ECLI:NL:RBDHA:2025:20888
Rechtbank Den Haag
- Voorlopige voorziening
- Rechtspraak.nl
Afwijzing verzoek om voorlopige voorziening in asielzaak
In deze zaak heeft de voorzieningenrechter van de Rechtbank Den Haag op 31 oktober 2025 uitspraak gedaan op een verzoek om een voorlopige voorziening in het kader van een asielaanvraag. De verzoeker, vertegenwoordigd door mr. C.C. Smit, had een aanvraag ingediend voor een verblijfsvergunning asiel voor bepaalde tijd, welke door de Minister van Asiel en Migratie op 26 juni 2025 was afgewezen als kennelijk ongegrond. Verzoeker was het niet eens met deze afwijzing en vroeg de voorzieningenrechter om een voorlopige voorziening.

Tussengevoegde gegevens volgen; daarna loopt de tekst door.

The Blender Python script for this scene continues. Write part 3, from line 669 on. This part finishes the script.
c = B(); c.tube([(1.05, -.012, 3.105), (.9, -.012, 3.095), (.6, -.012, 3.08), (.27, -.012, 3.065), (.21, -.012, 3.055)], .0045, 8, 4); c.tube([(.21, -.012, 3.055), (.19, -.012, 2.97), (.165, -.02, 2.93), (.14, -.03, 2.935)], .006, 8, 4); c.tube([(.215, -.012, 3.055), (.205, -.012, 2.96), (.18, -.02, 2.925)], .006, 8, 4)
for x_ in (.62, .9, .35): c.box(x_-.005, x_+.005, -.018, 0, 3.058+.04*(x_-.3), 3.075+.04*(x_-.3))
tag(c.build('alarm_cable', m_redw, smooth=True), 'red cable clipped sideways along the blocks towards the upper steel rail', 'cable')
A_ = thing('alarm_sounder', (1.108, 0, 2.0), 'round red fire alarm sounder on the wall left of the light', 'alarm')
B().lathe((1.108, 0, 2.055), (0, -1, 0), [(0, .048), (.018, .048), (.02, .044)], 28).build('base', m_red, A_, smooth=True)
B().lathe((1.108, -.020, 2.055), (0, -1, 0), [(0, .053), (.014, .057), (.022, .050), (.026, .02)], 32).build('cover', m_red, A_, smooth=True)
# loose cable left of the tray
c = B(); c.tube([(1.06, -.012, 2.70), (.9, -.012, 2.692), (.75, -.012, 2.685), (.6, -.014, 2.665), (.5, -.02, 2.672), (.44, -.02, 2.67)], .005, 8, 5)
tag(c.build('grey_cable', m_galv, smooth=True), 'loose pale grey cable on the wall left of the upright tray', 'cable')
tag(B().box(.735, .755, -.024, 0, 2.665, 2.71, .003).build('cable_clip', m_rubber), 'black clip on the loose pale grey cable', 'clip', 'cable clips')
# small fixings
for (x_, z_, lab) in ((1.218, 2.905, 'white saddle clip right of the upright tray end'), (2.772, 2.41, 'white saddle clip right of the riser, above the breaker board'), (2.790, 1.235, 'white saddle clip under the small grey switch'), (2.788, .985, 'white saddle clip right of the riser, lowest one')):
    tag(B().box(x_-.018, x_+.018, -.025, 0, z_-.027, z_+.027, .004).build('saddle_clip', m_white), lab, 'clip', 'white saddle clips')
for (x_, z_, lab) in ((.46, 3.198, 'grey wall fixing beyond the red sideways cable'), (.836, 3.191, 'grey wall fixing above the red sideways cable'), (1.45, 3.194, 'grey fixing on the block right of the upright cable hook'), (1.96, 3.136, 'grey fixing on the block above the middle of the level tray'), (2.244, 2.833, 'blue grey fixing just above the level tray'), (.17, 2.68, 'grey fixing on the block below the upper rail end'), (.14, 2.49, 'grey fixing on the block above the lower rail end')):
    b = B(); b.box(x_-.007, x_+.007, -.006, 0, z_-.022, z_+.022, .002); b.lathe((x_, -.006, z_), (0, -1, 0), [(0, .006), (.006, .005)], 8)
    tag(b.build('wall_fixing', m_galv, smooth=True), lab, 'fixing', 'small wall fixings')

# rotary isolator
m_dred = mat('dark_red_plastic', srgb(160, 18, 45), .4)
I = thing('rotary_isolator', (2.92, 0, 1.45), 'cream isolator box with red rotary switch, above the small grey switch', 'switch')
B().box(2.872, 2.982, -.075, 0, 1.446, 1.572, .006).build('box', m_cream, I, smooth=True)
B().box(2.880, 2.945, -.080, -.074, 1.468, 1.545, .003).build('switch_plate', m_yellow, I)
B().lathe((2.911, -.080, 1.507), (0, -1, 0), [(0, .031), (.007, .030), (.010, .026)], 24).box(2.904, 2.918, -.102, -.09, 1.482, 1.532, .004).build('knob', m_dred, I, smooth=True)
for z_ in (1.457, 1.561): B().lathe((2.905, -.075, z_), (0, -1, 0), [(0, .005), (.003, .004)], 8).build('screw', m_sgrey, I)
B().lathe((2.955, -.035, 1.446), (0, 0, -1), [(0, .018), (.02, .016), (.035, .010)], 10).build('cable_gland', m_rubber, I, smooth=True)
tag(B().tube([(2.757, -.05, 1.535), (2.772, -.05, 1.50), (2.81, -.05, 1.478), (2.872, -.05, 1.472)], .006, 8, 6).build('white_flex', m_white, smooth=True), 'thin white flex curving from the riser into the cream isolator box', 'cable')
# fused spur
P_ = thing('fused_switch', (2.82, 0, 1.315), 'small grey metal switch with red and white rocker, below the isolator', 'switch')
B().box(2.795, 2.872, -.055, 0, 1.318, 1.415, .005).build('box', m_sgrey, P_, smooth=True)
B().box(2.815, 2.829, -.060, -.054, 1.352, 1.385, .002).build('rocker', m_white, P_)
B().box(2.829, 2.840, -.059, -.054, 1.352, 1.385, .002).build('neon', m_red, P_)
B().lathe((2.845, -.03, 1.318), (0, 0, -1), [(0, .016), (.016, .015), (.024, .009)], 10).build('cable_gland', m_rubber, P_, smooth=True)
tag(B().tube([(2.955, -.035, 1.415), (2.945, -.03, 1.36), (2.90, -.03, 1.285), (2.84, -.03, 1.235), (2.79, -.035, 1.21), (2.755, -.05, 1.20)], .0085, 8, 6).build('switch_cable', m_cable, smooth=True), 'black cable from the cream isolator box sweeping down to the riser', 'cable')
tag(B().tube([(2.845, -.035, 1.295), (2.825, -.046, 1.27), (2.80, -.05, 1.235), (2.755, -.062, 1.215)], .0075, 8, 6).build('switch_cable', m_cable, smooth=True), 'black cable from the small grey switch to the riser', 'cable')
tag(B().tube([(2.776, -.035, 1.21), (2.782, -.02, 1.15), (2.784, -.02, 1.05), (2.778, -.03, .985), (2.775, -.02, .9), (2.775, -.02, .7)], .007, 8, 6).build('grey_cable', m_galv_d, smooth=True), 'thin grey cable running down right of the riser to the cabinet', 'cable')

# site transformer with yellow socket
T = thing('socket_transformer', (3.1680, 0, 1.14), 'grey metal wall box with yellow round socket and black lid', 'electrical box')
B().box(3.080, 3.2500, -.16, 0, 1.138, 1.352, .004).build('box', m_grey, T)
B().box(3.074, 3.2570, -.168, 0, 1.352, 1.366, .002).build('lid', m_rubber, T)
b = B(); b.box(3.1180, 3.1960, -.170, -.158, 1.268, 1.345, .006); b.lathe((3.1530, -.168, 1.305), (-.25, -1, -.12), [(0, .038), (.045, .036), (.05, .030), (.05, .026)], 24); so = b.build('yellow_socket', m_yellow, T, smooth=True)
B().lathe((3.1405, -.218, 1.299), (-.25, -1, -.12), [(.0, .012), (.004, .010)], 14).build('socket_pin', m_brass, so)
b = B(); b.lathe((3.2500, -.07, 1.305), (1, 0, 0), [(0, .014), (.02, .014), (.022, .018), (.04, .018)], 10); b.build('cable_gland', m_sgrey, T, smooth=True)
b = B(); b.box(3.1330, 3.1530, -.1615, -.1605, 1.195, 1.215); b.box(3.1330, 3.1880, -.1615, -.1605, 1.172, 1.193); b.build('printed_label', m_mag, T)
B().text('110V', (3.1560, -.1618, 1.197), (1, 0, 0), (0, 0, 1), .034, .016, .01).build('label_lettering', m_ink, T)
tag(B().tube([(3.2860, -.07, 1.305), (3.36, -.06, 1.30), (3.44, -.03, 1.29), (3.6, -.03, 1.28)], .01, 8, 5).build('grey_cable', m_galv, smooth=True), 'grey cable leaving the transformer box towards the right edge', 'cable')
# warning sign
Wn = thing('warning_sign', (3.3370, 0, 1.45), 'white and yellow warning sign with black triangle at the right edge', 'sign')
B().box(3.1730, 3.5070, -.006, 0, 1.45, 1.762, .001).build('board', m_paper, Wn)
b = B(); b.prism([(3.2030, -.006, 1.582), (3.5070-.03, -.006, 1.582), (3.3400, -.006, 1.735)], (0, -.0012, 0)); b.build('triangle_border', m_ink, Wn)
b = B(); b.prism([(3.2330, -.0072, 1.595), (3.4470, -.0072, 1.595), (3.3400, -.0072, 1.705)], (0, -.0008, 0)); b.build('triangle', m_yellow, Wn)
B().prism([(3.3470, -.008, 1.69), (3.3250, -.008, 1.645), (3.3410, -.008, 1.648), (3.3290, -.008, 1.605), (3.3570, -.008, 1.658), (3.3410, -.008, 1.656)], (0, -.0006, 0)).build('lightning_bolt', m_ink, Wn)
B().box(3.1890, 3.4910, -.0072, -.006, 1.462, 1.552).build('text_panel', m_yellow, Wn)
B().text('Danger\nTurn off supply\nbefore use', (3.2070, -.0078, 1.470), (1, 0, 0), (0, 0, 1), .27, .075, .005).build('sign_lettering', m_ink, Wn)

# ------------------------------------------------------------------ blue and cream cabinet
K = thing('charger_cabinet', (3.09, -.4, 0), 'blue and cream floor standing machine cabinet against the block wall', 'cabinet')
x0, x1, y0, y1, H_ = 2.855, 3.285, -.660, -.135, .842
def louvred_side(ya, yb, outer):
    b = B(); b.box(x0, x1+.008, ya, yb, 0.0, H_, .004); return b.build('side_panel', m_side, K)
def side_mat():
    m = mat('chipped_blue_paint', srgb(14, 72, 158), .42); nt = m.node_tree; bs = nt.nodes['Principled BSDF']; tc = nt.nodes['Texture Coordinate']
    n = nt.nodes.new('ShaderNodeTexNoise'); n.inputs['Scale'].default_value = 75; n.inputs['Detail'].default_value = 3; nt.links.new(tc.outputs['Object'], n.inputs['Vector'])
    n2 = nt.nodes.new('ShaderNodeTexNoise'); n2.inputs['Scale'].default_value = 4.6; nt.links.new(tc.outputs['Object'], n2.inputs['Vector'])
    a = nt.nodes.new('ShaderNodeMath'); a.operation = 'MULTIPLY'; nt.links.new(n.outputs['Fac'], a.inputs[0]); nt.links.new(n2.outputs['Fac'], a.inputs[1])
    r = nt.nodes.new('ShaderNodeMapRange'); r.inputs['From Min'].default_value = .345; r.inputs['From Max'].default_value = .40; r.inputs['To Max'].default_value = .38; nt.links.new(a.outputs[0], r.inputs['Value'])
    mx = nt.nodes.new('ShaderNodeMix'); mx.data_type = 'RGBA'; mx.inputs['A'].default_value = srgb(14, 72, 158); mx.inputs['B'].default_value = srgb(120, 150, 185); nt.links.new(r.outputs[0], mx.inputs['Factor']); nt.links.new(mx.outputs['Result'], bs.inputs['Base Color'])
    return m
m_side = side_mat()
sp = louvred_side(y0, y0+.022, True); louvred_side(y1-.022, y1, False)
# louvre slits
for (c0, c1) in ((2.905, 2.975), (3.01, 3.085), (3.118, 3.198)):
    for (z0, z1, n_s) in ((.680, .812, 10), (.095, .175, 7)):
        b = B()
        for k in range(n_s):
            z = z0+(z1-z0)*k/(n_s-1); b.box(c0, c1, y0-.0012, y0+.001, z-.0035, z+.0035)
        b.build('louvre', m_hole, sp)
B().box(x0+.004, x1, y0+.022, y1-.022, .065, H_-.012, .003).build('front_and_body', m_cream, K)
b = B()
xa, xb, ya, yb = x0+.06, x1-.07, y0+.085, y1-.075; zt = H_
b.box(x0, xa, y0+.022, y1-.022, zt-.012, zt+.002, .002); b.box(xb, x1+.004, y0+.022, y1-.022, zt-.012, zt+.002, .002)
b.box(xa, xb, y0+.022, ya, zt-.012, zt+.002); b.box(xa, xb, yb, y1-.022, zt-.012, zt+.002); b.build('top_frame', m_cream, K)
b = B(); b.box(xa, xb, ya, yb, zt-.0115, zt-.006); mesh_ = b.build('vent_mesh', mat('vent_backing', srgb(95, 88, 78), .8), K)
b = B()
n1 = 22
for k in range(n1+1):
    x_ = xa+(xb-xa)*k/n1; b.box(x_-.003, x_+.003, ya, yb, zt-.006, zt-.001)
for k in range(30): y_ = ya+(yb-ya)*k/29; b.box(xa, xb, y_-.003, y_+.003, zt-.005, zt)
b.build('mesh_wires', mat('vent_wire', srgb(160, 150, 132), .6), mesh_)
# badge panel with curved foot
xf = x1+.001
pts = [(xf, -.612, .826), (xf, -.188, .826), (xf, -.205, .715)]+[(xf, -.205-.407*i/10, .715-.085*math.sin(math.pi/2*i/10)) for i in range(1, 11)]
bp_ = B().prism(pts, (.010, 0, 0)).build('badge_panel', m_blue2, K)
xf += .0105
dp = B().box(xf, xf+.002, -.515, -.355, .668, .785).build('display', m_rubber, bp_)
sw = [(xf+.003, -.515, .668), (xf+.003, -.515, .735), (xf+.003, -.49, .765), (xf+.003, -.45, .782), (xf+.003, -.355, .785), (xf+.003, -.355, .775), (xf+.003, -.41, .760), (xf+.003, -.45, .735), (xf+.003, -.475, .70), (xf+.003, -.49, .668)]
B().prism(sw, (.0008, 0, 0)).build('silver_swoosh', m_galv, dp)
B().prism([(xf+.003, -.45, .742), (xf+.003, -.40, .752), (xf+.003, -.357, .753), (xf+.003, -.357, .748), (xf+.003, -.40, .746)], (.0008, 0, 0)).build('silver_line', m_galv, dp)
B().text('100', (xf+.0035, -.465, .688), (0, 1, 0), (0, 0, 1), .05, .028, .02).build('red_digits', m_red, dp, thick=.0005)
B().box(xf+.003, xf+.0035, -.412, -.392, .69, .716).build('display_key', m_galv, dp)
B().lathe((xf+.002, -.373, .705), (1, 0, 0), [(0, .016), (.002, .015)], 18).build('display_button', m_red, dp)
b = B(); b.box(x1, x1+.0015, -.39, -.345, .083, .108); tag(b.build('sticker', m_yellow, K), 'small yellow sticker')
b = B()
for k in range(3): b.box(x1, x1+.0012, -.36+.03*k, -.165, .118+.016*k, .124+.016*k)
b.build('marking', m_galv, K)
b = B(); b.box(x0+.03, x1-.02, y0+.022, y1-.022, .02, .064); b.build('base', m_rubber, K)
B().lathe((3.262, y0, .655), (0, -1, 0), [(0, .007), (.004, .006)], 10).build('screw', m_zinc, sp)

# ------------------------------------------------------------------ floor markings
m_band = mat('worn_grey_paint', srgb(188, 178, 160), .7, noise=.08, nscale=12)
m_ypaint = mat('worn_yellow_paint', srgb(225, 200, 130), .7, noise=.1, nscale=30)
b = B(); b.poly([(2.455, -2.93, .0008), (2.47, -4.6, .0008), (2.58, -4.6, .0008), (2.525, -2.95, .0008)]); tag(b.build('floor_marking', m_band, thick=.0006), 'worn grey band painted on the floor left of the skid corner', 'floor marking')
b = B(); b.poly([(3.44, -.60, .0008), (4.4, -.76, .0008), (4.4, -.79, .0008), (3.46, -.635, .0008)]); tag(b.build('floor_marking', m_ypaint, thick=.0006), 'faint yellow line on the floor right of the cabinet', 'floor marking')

Tijdens de zitting op 21 oktober 2025, waar ook een tolk en de gemachtigde van de minister aanwezig waren, is het verzoek behandeld. De voorzieningenrechter heeft in haar beoordeling aangegeven dat er inmiddels een uitspraak was gedaan op het beroep tegen de afwijzing van de asielaanvraag (zaak NL25.29189), waardoor een voorlopige voorziening niet meer nodig was.
De voorzieningenrechter heeft het verzoek om voorlopige voorziening afgewezen, maar heeft wel bepaald dat de minister de proceskosten van verzoeker, ter hoogte van € 907,-, dient te vergoeden. Deze uitspraak is openbaar gemaakt op 31 oktober 2025 en er staat geen hoger beroep of verzet open tegen deze beslissing.